Emerson Global Marketing Communications and Advertising (GMCA) graduate students traveled to China this summer, to take part in a four-credit course called Global Marketing International Practicum. Offered to GMCA students in place of an international internship requirement, the course is in its second year and allows students to put into practice many of the concepts they learn in the classroom.

While in China, students visted cultural and historic sites, including several palaces and gardens.

Accompanied by GMCA program director Thomas Vogel, 14 students traveled to Beijing and Shanghai for three and a half weeks to learn about China’s media and marketing industries. The course had three components: lectures and discussions about Chinese communication and culture at the Communications University of China (CUC), trips to Chinese media and communication companies that include meetings with their leaders, and trips to Chinese cultural sites.

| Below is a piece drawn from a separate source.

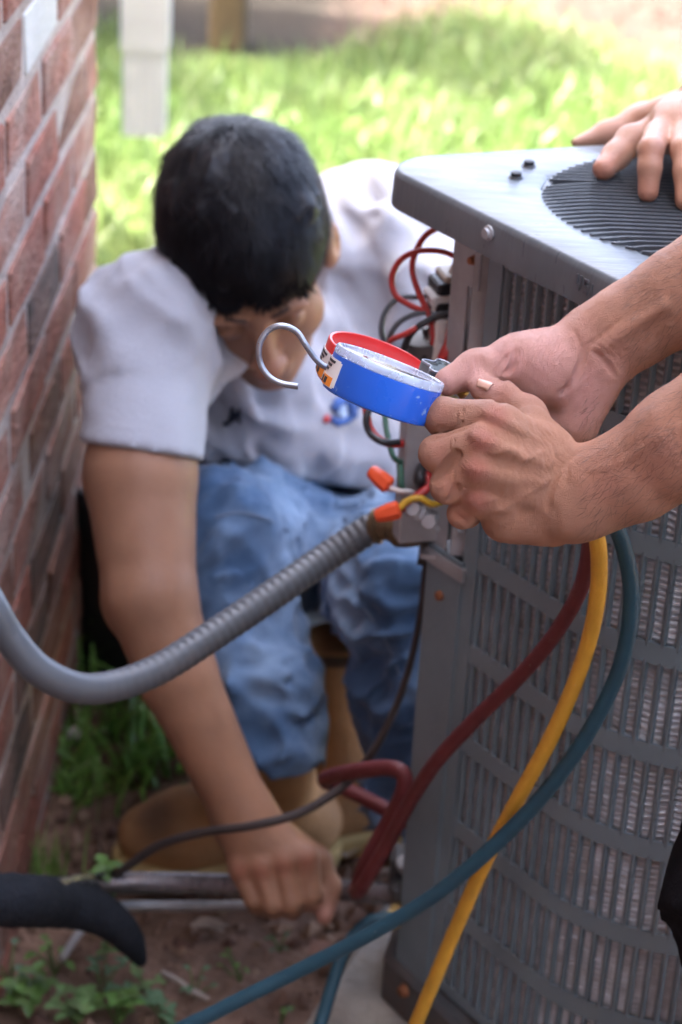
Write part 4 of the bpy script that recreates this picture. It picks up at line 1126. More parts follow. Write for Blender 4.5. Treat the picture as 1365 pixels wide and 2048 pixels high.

Vogel said that the program takes place in China because it’s “probably the least familiar culture from most of our students’ prior experiences, and it’s also one of the key growing markets— the market that most alumni from our program won’t be able to not get involved with.”

Some of the companies the Emersonians visited included Doyle Dane Bernbach Shanghai, one of the world's leading advertising agencies, Edelman in Shanghai, one of the world's leading public relations company, and Mediaman Shanghai, a mid-sized, privately owned digital marketing agency. Students also saw cultural sites such as the Great Wall and The National Museum of China, among many others.

One student participant, Siobhan O’Shaughnessy, said her experience in China was “invaluable.”

“We had the opportunity to be in the boardroom with Chinese directors and managers and saw these nuanced things that you can’t learn in the classroom,” she said, “like the communication style of Chinese people and the interaction between managers and subordinates in China. There, it’s very clearly stratified; you clearly know who’s in charge, …and if you’re a professional doing business with Chinese professionals you have to be fluent in these things.”

Vogel agreed that students were able to learn cultural cues that can only be understood by visiting the country. “In China, the cultural differences strip students of all their communication skills and they literally have to learn everything new,” he said. “Everyday things, like waiting in line for example, are different in China. Our notions of personal space are not at all in place there, and cutting people in line isn’t considered impolite.”

The CUC is a noted university in the information and communication fields in China and is known as the cradle of the country’s broadcasting and television industry. Emerson has collaborated with the CUC on several projects in the last decade. Projects have included visiting scholar opportunities, student exchange programs, and a program that allowed Emerson students to work for the Olympic News Service during the 2008 Beijing Summer Olympics.